[Scene script records]
################
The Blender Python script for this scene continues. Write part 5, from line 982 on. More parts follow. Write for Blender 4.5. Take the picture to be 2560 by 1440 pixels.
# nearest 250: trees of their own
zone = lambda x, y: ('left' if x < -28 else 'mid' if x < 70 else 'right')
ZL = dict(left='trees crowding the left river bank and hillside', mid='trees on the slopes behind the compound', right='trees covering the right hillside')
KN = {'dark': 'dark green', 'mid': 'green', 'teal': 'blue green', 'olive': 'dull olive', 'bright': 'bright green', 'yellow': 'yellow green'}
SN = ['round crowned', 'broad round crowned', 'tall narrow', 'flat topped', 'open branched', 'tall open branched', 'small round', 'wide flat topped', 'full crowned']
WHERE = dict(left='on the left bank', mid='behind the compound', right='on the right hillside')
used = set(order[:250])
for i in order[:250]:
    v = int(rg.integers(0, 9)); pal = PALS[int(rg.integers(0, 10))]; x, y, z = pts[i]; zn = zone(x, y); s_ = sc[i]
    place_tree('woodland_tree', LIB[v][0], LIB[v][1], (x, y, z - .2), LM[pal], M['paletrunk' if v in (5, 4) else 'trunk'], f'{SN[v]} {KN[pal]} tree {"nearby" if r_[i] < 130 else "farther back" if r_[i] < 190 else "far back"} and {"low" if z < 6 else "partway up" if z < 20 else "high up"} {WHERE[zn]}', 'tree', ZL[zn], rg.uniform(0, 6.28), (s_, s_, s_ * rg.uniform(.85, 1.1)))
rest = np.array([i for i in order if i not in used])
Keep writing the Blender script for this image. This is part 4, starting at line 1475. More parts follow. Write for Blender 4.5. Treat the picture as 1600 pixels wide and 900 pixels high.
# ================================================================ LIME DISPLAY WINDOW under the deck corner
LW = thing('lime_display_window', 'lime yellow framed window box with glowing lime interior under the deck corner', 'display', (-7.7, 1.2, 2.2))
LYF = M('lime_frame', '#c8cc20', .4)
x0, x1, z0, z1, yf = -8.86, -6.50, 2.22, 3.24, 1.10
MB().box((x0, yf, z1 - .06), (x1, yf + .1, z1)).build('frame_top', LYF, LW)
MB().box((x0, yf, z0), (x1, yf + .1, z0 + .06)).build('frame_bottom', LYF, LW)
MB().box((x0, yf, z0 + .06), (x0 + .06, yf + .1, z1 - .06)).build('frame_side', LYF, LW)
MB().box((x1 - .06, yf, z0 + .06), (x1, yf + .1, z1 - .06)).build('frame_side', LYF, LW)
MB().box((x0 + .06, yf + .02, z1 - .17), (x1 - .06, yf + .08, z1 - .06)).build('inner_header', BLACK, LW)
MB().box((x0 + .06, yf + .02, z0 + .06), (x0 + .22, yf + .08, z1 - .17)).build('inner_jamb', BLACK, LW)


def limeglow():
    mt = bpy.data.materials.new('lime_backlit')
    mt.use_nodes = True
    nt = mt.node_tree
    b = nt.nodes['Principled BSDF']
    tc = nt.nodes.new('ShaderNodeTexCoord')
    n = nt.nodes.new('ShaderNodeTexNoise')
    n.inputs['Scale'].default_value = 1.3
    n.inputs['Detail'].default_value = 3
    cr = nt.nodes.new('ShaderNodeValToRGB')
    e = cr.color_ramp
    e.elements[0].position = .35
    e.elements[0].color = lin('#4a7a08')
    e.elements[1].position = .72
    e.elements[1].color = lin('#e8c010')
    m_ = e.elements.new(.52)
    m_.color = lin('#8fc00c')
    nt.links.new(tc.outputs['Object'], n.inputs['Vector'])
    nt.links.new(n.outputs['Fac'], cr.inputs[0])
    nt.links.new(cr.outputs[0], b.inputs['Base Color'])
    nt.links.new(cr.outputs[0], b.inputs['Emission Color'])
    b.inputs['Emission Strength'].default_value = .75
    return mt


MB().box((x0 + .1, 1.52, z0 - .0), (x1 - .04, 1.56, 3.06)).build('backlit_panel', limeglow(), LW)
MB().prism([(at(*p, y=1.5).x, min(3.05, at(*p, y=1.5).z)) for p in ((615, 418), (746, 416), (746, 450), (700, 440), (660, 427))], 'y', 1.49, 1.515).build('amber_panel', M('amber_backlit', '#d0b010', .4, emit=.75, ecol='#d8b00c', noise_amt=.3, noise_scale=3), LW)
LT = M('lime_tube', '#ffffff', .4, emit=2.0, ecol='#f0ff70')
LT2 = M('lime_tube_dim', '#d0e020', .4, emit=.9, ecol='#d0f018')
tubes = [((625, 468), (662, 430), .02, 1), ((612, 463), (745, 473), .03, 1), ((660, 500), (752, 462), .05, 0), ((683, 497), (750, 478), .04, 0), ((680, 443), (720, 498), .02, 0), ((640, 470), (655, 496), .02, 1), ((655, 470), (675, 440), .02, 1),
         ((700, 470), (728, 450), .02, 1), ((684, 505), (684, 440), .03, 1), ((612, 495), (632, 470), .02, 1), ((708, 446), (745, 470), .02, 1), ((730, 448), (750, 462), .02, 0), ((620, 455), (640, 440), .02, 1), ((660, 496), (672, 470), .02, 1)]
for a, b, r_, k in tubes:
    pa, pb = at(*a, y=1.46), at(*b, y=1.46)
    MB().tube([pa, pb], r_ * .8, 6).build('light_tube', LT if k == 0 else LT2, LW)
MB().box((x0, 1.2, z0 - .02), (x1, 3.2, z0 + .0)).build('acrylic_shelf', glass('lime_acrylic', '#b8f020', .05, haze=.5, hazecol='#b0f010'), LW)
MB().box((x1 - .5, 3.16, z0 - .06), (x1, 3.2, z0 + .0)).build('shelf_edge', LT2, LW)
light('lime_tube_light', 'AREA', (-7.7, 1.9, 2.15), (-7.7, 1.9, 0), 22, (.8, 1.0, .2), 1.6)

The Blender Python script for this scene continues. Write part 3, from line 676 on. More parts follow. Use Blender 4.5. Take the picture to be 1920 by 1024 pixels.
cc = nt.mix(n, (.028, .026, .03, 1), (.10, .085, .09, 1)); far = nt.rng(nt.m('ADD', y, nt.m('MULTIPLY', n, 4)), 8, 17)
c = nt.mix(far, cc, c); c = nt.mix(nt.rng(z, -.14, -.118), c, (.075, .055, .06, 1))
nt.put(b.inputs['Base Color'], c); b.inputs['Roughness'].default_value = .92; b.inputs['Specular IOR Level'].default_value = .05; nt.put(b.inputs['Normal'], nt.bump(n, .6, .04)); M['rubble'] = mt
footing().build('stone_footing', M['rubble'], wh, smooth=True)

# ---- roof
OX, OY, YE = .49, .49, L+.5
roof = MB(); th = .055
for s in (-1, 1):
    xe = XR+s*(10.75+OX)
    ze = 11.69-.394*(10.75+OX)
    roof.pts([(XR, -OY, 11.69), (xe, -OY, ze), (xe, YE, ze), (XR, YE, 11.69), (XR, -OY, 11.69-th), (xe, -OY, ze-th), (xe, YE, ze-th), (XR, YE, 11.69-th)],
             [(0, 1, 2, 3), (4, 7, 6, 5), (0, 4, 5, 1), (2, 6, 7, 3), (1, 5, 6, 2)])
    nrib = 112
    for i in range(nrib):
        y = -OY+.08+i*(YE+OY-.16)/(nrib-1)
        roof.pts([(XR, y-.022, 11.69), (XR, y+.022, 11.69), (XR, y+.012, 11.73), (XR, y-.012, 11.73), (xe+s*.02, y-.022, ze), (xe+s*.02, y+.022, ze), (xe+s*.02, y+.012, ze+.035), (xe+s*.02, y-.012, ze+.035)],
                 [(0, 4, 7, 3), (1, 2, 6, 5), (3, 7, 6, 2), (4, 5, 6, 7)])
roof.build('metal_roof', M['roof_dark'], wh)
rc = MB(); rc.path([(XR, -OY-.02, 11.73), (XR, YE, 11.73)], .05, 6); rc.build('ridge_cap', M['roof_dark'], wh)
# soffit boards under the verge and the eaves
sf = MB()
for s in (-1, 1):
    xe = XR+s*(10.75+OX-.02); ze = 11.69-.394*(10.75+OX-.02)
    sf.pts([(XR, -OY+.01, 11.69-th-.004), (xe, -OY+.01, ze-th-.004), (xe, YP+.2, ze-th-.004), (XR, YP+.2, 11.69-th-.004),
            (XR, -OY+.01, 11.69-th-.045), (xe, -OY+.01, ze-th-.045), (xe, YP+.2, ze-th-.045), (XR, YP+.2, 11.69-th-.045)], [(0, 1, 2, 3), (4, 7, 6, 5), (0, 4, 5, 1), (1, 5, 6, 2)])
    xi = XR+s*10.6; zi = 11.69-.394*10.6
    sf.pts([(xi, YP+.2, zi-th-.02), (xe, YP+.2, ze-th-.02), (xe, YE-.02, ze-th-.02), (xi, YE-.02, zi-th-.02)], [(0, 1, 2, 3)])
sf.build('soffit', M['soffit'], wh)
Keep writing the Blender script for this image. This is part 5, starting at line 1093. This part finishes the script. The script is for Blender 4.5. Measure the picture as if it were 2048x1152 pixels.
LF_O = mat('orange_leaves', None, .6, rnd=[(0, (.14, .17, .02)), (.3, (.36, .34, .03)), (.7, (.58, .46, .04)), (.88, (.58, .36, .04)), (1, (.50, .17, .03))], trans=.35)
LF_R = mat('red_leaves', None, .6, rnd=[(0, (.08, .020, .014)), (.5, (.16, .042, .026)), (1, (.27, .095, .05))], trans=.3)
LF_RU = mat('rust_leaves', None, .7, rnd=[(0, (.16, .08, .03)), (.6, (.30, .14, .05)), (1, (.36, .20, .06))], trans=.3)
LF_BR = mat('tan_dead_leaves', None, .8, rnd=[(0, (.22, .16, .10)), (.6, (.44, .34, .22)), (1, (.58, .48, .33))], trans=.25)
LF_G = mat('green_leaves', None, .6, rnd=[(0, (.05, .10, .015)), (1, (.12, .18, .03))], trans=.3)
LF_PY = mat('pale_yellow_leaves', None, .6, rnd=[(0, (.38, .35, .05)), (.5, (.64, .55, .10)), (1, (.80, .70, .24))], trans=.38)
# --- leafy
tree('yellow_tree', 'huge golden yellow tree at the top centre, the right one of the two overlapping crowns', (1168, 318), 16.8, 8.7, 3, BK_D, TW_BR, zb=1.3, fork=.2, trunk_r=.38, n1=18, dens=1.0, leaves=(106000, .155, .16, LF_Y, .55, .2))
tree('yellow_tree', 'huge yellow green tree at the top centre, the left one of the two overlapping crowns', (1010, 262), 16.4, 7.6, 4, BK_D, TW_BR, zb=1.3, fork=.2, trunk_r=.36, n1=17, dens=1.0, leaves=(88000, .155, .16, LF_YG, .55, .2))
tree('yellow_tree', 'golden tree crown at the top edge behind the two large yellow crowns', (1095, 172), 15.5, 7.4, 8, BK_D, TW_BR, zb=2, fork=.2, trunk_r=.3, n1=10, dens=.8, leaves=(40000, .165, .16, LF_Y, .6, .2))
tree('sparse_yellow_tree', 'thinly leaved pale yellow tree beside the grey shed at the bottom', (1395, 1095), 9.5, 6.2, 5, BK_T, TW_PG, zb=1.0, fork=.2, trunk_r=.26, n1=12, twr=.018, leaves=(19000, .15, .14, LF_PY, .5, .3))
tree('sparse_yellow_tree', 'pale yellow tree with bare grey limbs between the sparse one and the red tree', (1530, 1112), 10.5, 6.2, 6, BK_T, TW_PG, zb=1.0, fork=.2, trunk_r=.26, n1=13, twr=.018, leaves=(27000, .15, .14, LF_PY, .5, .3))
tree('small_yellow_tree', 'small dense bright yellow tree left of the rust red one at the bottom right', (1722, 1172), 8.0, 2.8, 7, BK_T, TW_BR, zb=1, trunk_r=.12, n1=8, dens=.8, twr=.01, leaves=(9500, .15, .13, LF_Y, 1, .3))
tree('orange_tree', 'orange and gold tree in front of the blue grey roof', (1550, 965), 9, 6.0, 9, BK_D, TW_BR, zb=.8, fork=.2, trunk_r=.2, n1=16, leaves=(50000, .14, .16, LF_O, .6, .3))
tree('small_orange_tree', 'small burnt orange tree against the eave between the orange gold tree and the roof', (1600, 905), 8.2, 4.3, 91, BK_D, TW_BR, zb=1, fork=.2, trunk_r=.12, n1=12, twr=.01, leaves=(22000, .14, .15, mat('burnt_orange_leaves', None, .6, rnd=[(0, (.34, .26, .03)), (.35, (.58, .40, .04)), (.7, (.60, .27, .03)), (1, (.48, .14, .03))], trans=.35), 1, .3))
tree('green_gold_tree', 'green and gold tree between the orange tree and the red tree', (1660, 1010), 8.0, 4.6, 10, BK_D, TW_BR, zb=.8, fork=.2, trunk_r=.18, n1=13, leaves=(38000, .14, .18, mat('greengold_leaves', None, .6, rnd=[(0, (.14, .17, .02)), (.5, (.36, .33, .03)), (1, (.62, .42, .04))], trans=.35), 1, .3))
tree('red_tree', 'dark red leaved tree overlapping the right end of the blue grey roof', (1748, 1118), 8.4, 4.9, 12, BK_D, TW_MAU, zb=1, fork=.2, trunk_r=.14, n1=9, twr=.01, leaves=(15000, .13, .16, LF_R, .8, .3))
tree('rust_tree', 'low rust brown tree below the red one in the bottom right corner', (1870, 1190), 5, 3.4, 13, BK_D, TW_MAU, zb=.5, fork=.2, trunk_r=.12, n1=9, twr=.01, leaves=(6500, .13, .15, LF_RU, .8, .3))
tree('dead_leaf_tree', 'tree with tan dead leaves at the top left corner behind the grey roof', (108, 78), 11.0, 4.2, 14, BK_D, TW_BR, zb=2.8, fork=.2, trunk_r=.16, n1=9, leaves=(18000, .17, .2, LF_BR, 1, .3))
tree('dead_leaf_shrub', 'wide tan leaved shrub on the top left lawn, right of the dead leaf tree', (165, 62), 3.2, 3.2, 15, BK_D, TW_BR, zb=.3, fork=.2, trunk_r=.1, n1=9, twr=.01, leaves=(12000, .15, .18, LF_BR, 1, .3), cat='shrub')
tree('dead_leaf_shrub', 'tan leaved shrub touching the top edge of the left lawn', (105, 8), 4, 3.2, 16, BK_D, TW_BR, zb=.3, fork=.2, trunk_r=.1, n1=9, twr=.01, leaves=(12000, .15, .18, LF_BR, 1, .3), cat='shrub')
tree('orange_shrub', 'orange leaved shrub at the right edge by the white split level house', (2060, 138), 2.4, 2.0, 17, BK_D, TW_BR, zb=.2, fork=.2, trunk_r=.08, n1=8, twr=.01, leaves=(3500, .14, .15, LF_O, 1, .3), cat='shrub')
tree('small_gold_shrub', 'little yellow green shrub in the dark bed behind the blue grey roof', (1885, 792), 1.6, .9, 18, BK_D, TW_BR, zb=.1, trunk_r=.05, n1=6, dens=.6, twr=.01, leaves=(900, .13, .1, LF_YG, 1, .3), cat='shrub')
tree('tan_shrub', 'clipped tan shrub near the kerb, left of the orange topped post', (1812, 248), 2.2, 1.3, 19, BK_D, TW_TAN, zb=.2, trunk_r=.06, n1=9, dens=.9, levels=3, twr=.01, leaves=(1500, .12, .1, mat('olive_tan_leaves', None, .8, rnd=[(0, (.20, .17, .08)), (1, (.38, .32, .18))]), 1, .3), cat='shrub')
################
### What is needed:
Start with the line that holds "by 1024 pixels." and finish with the line that holds "footing().build('stone_footing', M['rubble'], wh, smooth=True)". Transcribe each line in between exactly, and those two as well.

### Response to the task:
The Blender Python script for this scene continues. Write part 3, from line 676 on. More parts follow. Use Blender 4.5. Take the picture to be 1920 by 1024 pixels.
cc = nt.mix(n, (.028, .026, .03, 1), (.10, .085, .09, 1)); far = nt.rng(nt.m('ADD', y, nt.m('MULTIPLY', n, 4)), 8, 17)
c = nt.mix(far, cc, c); c = nt.mix(nt.rng(z, -.14, -.118), c, (.075, .055, .06, 1))
nt.put(b.inputs['Base Color'], c); b.inputs['Roughness'].default_value = .92; b.inputs['Specular IOR Level'].default_value = .05; nt.put(b.inputs['Normal'], nt.bump(n, .6, .04)); M['rubble'] = mt
footing().build('stone_footing', M['rubble'], wh, smooth=True)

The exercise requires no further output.